Frequently Asked Questions
Do LED color temperature changes at different dimming levels affect camera performance? Some LED drivers shift color temperature as power is reduced (dimming toward warmer color temperatures). This can affect camera white balance accuracy. Request color stability specifications from lighting vendors — quality LED drivers maintain consistent color temperature across the dimming range.
Should I upgrade parking lot lighting before adding cameras, or add cameras first? If the existing lighting is below 1.0 fc in covered camera areas, lighting upgrades before camera installation are strongly recommended — you’ll select better camera hardware when you know the actual lighting environment.
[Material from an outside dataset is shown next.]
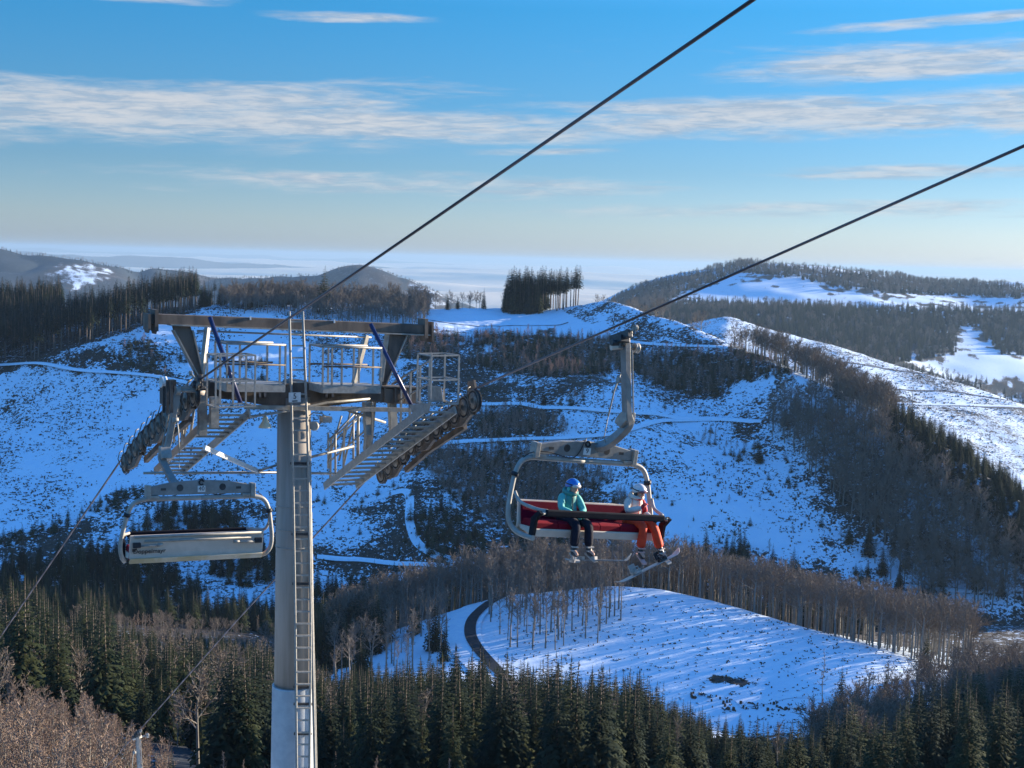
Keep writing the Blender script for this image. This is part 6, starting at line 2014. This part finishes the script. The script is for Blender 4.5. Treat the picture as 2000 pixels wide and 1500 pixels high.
def debris(name, poly_list, y0, y1, n, size, label, seed, dens=None):
    g = np.random.default_rng(seed)
    V = []; Fc = []
    tries = 0; made = 0
    Xs = []; 
    a_lo, a_hi = -0.42, 0.42
    Yc = np.sqrt(g.uniform(y0 ** 2, y1 ** 2, n * 3)); Xc = g.uniform(a_lo, a_hi, n * 3) * Yc
    Zc = zt(Xc, Yc); px, py = proj(Xc, Yc, Zc)
    ok = np.zeros(len(Xc), bool)
    for p in poly_list: ok |= inpoly(px, py, p)
    ok &= ~inpoly(px, py, FIELD)
    if dens: ok &= fbm(Xc / dens, Yc / dens, 3, seed) > g.uniform(-.2, .38, len(Xc))
    idx = np.nonzero(ok)[0][:n]
    for i in idx:
        s = g.uniform(*size); o = len(V)
        c = np.array([Xc[i], Yc[i], Zc[i]])
        if g.random() < .45:       # stump: short 5-sided post
            r_ = .22 * s; hh = .5 * s
            for k in range(5):
                t_ = k * 1.2566
                V.append(c + (math.cos(t_) * r_ * 1.2, math.sin(t_) * r_ * 1.2, -.2)); V.append(c + (math.cos(t_) * r_, math.sin(t_) * r_, hh * g.uniform(.9, 1.1)))
            for k in range(5):
                k2 = (k + 1) % 5
                Fc += [(o + 2 * k, o + 2 * k2, o + 2 * k2 + 1), (o + 2 * k, o + 2 * k2 + 1, o + 2 * k + 1)]
            Fc += [(o + 1, o + 3, o + 5), (o + 1, o + 5, o + 7), (o + 1, o + 7, o + 9)]
        else:                      # brush: crossed blades and a lying branch
            for k in range(5):
                a = g.uniform(0, 6.28); L = s * g.uniform(.4, 1.3); up_ = g.uniform(.05, .55) * s
                w_ = .10 * s
                o = len(V)
                V += [c + (math.cos(a + 1.6) * w_, math.sin(a + 1.6) * w_, -.1), c - (math.cos(a + 1.6) * w_, math.sin(a + 1.6) * w_, -.02), c + (math.cos(a) * L, math.sin(a) * L, up_ * .4), c + (math.cos(a) * L * .5, math.sin(a) * L * .5, up_)]
                Fc += [(o, o + 1, o + 2), (o, o + 3, o + 2), (o + 1, o + 3, o + 2)]
    me = mesh_np(name, np.array(V), np.array(Fc), [m_deb])
    tag(link_mesh(name, me), label, 'brushwood', None, 'stuff')


HILL = [(-200, 690), (60, 712), (300, 625), (420, 600), (560, 592), (830, 610), (1180, 662), (1200, 583), (1440, 668), (1640, 770), (1620, 800), (1500, 850), (1600, 970), (1790, 1180), (900, 1180), (-200, 1100)]
debris('felled_brushwood', [HILL], 566, 930, 26000, (.5, 1.5), 'stumps and dark brushwood strewn over the clear-cut snow slopes', 3, 22)
debris('knoll_stumps', [[(960, 1180), (1200, 1145), (1500, 1205), (1850, 1312), (1700, 1420), (1500, 1440), (1200, 1430), (1000, 1330)]], 330, 445, 1900, (.25, .9), 'small stumps dotting the snowy knoll clearing', 4)
debris('far_brushwood', [[(1400, 600), (1500, 635), (2000, 780), (2100, 900), (2000, 960), (1500, 700)]], 1010, 1600, 9000, (.9, 2.4), 'dark brushwood on the far cleared slope', 6, 50)
debris('log_pile', [[(1455, 1372), (1470, 1364), (1570, 1378), (1570, 1388), (1480, 1388)], [(1350, 1352), (1430, 1365), (1420, 1378), (1350, 1366)], [(1400, 1378), (1460, 1372), (1465, 1386), (1410, 1390)]], 335, 400, 1500, (.8, 1.8), 'heap of felled branches lying on the snowy clearing', 8)
debris('brush_heap', [[(1372, 1324), (1395, 1316), (1450, 1322), (1482, 1334), (1450, 1342), (1395, 1334)]], 335, 400, 900, (.7, 1.5), 'long dark heap of brushwood lying on the snowy clearing', 12)

# ------------------------------------------------------------------ haze
hz = MB(); hz.box((0, 120000, -290), (210000, 0, 0), (0, 240200, 0), (0, 0, 700))
hm = bpy.data.materials.new('haze'); hm.use_nodes = True
hm.node_tree.nodes.clear()
ht = NT(hm.node_tree)
pv = ht.node('ShaderNodeVolumePrincipled', {'Density': 0.000048, 'Color': (0.29, 0.42, 0.56, 1), 'Anisotropy': 0.2})
ho = ht.node('ShaderNodeOutputMaterial'); ht.l.new(pv.outputs[0], ho.inputs['Volume'])
tag(hz.build('haze', hm), 'thin blue haze over the hills', 'haze', None, 'stuff')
If lighting meets IES RP-20 standards, proceed with camera installation and supplement with camera IR illumination where needed.
What is the ROI on parking lot lighting improvements for camera performance? Lighting improvements in parking facilities typically deliver multiple ROI streams: camera performance improvement, safety enhancement, reduced liability from inadequately lit incidents, and energy cost reduction (LED retrofit). ROI periods of 3–7 years are common for LED retrofit projects even without camera performance considerations.
Can we use motion-activated lighting to reduce energy cost while maintaining camera coverage? Motion-activated lighting that reduces to 20–30% at base level (not complete shutoff) is compatible with camera coverage in most applications. Complete shutoff creates darkness in which standard cameras fail. Verify that the minimum light level at base setting meets camera minimum illumination requirements before specifying a motion/occupancy control scheme.
Key Takeaway
Lighting and camera systems perform best when designed together. Coordinate uniformity ratios, color temperature, fixture positioning, and camera specifications in a single design process rather than accommodating one system around the other after the fact. The cost of coordination at design time is far lower than retrofitting either system to compensate for the other after installation.